PROBLEM TO SOLVE:
Retype the opening lines of the listing below, ending with the line that contains "RNG = np.random.default_rng(11)", and leave out any pictures.
════════════════
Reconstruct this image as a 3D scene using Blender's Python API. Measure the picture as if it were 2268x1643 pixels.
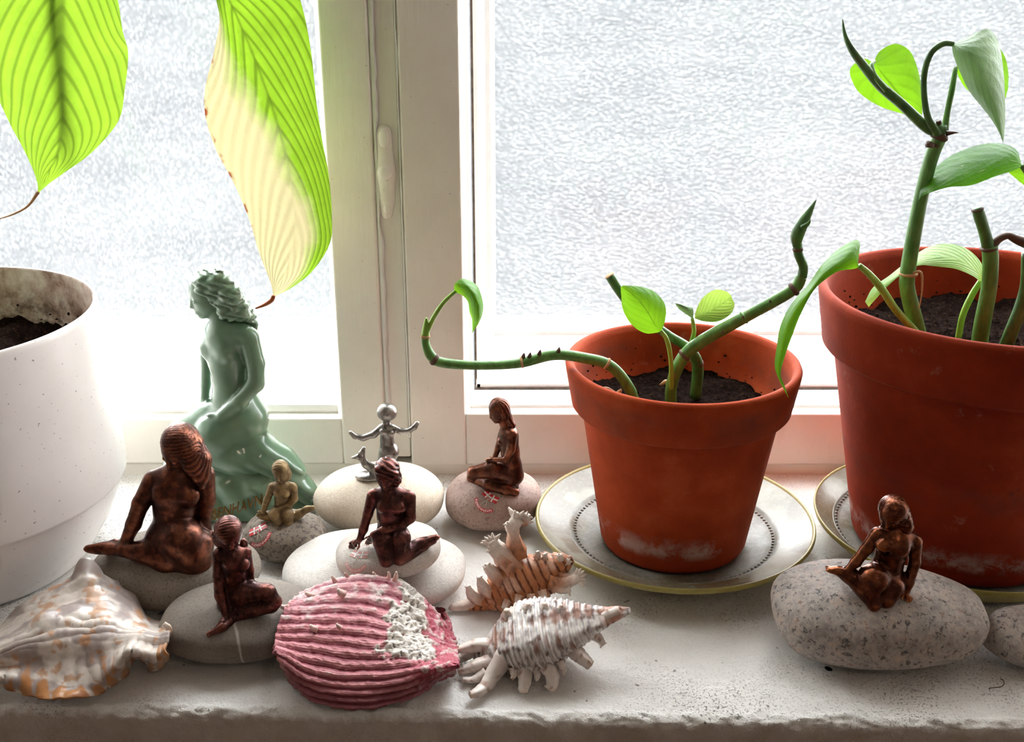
import bpy, bmesh, math, random
import numpy as np
from mathutils import Vector, Matrix, noise as mnoise
from mathutils.bvhtree import BVHTree

for o in list(bpy.data.objects):
    bpy.data.objects.remove(o, do_unlink=True)
scene = bpy.context.scene
COL = scene.collection
random.seed(7)
RNG = np.random.default_rng(11)

# ------------------------------------------------------------------ camera
FPX, PITCH, CAMZ = 2550.0, math.radians(21.5), 0.37
cam_d = bpy.data.cameras.new('camera')
cam_d.sensor_fit = 'HORIZONTAL'; cam_d.sensor_width = 36.0
cam_d.lens = FPX / 2268.0 * 36.0
cam_d.clip_start = 0.02; cam_d.clip_end = 200
cam = bpy.data.objects.new('camera', cam_d); COL.objects.link(cam)
cam.location = (0, 0, CAMZ); cam.rotation_euler = (math.pi / 2 - PITCH, 0, 0)
scene.camera = cam

# ------------------------------------------------------------------ sky (even overcast), exposure
world = bpy.data.worlds.new('overcast_sky'); scene.world = world
world.use_nodes = True
wb = world.node_tree.nodes['Background']
wb.inputs[0].default_value = (0.965, 0.98, 1.0, 1)
wb.inputs[1].default_value = 13.8
# warm pendant bulb of the room, hanging behind and above the camera
lamp_d = bpy.data.lights.new('room_lamp', 'POINT'); lamp_d.energy = 3.7; lamp_d.color = (1.0, .80, .62); lamp_d.shadow_soft_size = .09
lamp = bpy.data.objects.new('room_lamp', lamp_d); COL.objects.link(lamp); lamp.location = (.55, -.75, 1.25)
scene.view_settings.view_transform = 'Standard'
scene.view_settings.look = 'None'
scene.view_settings.gamma = 1.0
scene.view_settings.use_curve_mapping = False
scene.view_settings.exposure = 0.0

# ------------------------------------------------------------------ helpers
CP, SP = math.cos(PITCH), math.sin(PITCH)
def at(u, v, y=None, z=None):
    """world point seen at photo pixel (u,v) at distance y or height z"""
    w = (821.5 - v) / FPX
    D = Vector(((u - 1134) / FPX, CP + w * SP, -SP + w * CP))
    t = y / D.y if y is not None else (z - CAMZ) / D.z
    return Vector((0, 0, CAMZ)) + D * t
def mpp(y, z):
    return (y * CP + (CAMZ - z) * SP) / FPX          # metres per pixel there

def lin(c):
    return tuple(((x / 255) / 12.92 if x / 255 <= .04045 else ((x / 255 + .055) / 1.055) ** 2.4) for x in c[:3]) + (1,)

def empty(name, loc=(0, 0, 0)):
    e = bpy.data.objects.new(name, None); COL.objects.link(e); e.location = loc
    e.empty_display_size = .01
    return e
def tag(o, label=None, cat=None, group=None, kind=None):
    if label: o['label'] = label
    if cat: o['category'] = cat
    if group: o['group'] = group
    if kind: o['kind'] = kind
    return o
def setparent(o, parent):
    if parent is None: return
    o.parent = parent
    if parent.type == 'EMPTY':
        o.matrix_parent_inverse = Matrix.Translation(-Vector(parent.location))
def obj(name, verts, faces, mat, parent=None, smooth=True, uv=None, col=None):
    me = bpy.data.meshes.new(name)
    me.from_pydata([tuple(v) for v in verts], [], [tuple(int(i) for i in f) for f in faces])
    me.validate()
    if smooth: me.polygons.foreach_set('use_smooth', [True] * len(me.polygons))
    if uv is not None:
        lay = me.uv_layers.new(name='UVMap')
        idx = np.empty(len(me.loops), dtype=np.int32); me.loops.foreach_get('vertex_index', idx)
        lay.data.foreach_set('uv', np.asarray(uv, dtype=np.float32)[idx].ravel())
    if col is not None:
        ca = me.color_attributes.new('Col', 'FLOAT_COLOR', 'POINT')
        c = np.ones((len(verts), 4), dtype=np.float32); c[:, :3] = np.asarray(col)[:, :3]
        ca.data.foreach_set('color', c.ravel())
    for m in (mat if isinstance(mat, (list, tuple)) else [mat]): me.materials.append(m)
    o = bpy.data.objects.new(name, me); COL.objects.link(o); setparent(o, parent)
    return o

def box(x0, x1, y0, y1, z0, z1):
    v = [(x0, y0, z0), (x1, y0, z0), (x1, y1, z0), (x0, y1, z0), (x0, y0, z1), (x1, y0, z1), (x1, y1, z1), (x0, y1, z1)]
    f = [(0, 3, 2, 1), (4, 5, 6, 7), (0, 1, 5, 4), (1, 2, 6, 5), (2, 3, 7, 6), (3, 0, 4, 7)]
    return v, f
def boxobj(name, b, mat, parent=None, bevel=0.0, seg=2):
    v, f = box(*b); o = obj(name, v, f, mat, parent, smooth=False)
    if bevel:
        m = o.modifiers.new('bevel', 'BEVEL'); m.width = bevel; m.segments = seg; m.limit_method = 'ANGLE'
    return o
def merge(parts):
    V, Fc = [], []
    for v, f in parts:
        n = len(V); V += list(v); Fc += [tuple(i + n for i in q) for q in f]
    return V, Fc
def catmull(pts, n):
    P = np.asarray(pts, float); m = len(P)
    if m == 2: return P[0] + (P[1] - P[0]) * np.linspace(0, 1, n)[:, None]
    Q = np.vstack([2 * P[0] - P[1], P, 2 * P[-1] - P[-2]])
    t = np.linspace(0, m - 1, n); i = np.minimum(t.astype(int), m - 2); u = (t - i)[:, None]
    a, b, c, d = Q[i], Q[i + 1], Q[i + 2], Q[i + 3]
    return .5 * (2 * b + (c - a) * u + (2 * a - 5 * b + 4 * c - d) * u ** 2 + (3 * b - a - 3 * c + d) * u ** 3)
def lathe(prof, cx, cy, n=96, z0=0.0):
    """closed profile [(r,z)...] turned round a vertical axis; open ends are capped at r=0"""
    V, Fc = [], []
    for r, z in prof:
        for k in range(n):
            a = 2 * math.pi * k / n
            V.append((cx + r * math.cos(a), cy + r * math.sin(a), z + z0))
    for i in range(len(prof) - 1):
        for k in range(n):
            k2 = (k + 1) % n
            Fc.append((i * n + k, i * n + k2, (i + 1) * n + k2, (i + 1) * n + k))
    return V, Fc
def tube(pts, rad, n=10, res=None, cap=True):
    """swept tube through points with radius per point"""
    P = np.asarray([tuple(p) for p in pts], float); R = np.asarray(rad, float)
    if res:
        PR = catmull(np.hstack([P, R[:, None]]), res); P, R = PR[:, :3], np.maximum(PR[:, 3], 1e-5)
    T = np.gradient(P, axis=0); T /= np.linalg.norm(T, axis=1)[:, None] + 1e-12
    up = np.array([0., 0, 1.]) if abs(T[0, 2]) < .9 else np.array([0., 1, 0])
    V, Fc = [], []
    N = np.cross(T[0], up); N /= np.linalg.norm(N)
    for i in range(len(P)):
        N = N - T[i] * N.dot(T[i]); N /= np.linalg.norm(N) + 1e-12
        B = np.cross(T[i], N)
        for k in range(n):
            a = 2 * math.pi * k / n
            V.append(tuple(P[i] + R[i] * (N * math.cos(a) + B * math.sin(a))))
    for i in range(len(P) - 1):
        for k in range(n):
            k2 = (k + 1) % n
            Fc.append((i * n + k, i * n + k2, (i + 1) * n + k2, (i + 1) * n + k))
    if cap:
        V.append(tuple(P[0])); V.append(tuple(P[-1])); a, b = len(V) - 2, len(V) - 1; m = (len(P) - 1) * n
        for k in range(n):
            k2 = (k + 1) % n
            Fc.append((a, k2, k)); Fc.append((b, m + k, m + k2))
    return V, Fc
def fbm(p, s, oct=3):
    return mnoise.fractal(Vector(p) * s, 1.0, 2.0, oct)

# ---- implicit sculpting: blended capsules / ellipsoids -> one continuous surface (surface nets)
class Sculpt:
    def __init__(self): self.pr = []
    def cap(self, a, b, ra, rb, k=.002, op=1): self.pr.append(('c', np.array(a, float), np.array(b, float), ra, rb, k, op)); return self
    def chain(self, pts, rad, k=.002):
        for i in range(len(pts) - 1): self.cap(pts[i], pts[i + 1], rad[i], rad[i + 1], k)
        return self
    def ell(self, c, r, rot=None, k=.002, op=1):
        self.pr.append(('e', np.array(c, float), np.array(r, float), np.eye(3) if rot is None else np.array(rot, float), 0, k, op)); return self
    def build(self, h, smooth=1, floor=None, disp=None):
        lo = np.full(3, 1e9); hi = -lo; bbs = []
        for q in self.pr:
            if q[0] == 'c':
                a = np.minimum(q[1] - q[3], q[2] - q[4]); b = np.maximum(q[1] + q[3], q[2] + q[4])
            else:
                e = np.sqrt(((q[3].T * q[2][:, None]) ** 2).sum(0)) if False else np.full(3, q[2].max())
                a, b = q[1] - e, q[1] + e
            bbs.append((a, b))
            if q[6] > 0: lo = np.minimum(lo, a); hi = np.maximum(hi, b)
        lo -= 4 * h; hi += 4 * h
        N = np.ceil((hi - lo) / h).astype(int) + 1
        Fd = np.full(N, 1.0, dtype=np.float32)
        ax = [lo[i] + h * np.arange(N[i]) for i in range(3)]
        for q, (a, b) in zip(self.pr, bbs):
            m = q[5] + 3 * h
            s0 = np.clip(np.floor((a - m - lo) / h).astype(int), 0, N); s1 = np.clip(np.ceil((b + m - lo) / h).astype(int) + 1, 0, N)
            if (s1 <= s0).any(): continue
            sl = tuple(slice(s0[i], s1[i]) for i in range(3))
            X, Y, Z = np.meshgrid(*[ax[i][sl[i]] for i in range(3)], indexing='ij')
            if q[0] == 'c':
                A, B, ra, rb = q[1:5]; d = B - A; L2 = d.dot(d) + 1e-15
                t = np.clip(((X - A[0]) * d[0] + (Y - A[1]) * d[1] + (Z - A[2]) * d[2]) / L2, 0, 1)
                D = np.sqrt((X - A[0] - t * d[0]) ** 2 + (Y - A[1] - t * d[1]) ** 2 + (Z - A[2] - t * d[2]) ** 2) - (ra + (rb - ra) * t)
            else:
                C, R, M = q[1], q[2], q[3]
                x, y, z = X - C[0], Y - C[1], Z - C[2]
                l = [(M[i][0] * x + M[i][1] * y + M[i][2] * z) for i in range(3)]
                k0 = np.sqrt(sum((l[i] / R[i]) ** 2 for i in range(3))); k1 = np.sqrt(sum((l[i] / R[i] ** 2) ** 2 for i in range(3))) + 1e-9
                D = k0 * (k0 - 1) / k1
            k = q[5]; old = Fd[sl]
            if q[6] > 0:
                hh = np.clip(.5 + .5 * (old - D) / k, 0, 1); Fd[sl] = old + (D - old) * hh - k * hh * (1 - hh)
            else:
                D = -D; hh = np.clip(.5 - .5 * (old - D) / k, 0, 1); Fd[sl] = old + (D - old) * hh + k * hh * (1 - hh)
        if floor is not None:
            Fd = np.maximum(Fd, (floor - ax[2])[None, None, :])
        if disp is not None:
            X, Y, Z = np.meshgrid(*ax, indexing='ij'); Fd = Fd - disp(X, Y, Z)
        return nets(Fd, lo, h, smooth)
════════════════
RESULT OF THIS TASK:
Reconstruct this image as a 3D scene using Blender's Python API. Measure the picture as if it were 2268x1643 pixels.
import bpy, bmesh, math, random
import numpy as np
from mathutils import Vector, Matrix, noise as mnoise
from mathutils.bvhtree import BVHTree

for o in list(bpy.data.objects):
    bpy.data.objects.remove(o, do_unlink=True)
scene = bpy.context.scene
COL = scene.collection
random.seed(7)
RNG = np.random.default_rng(11)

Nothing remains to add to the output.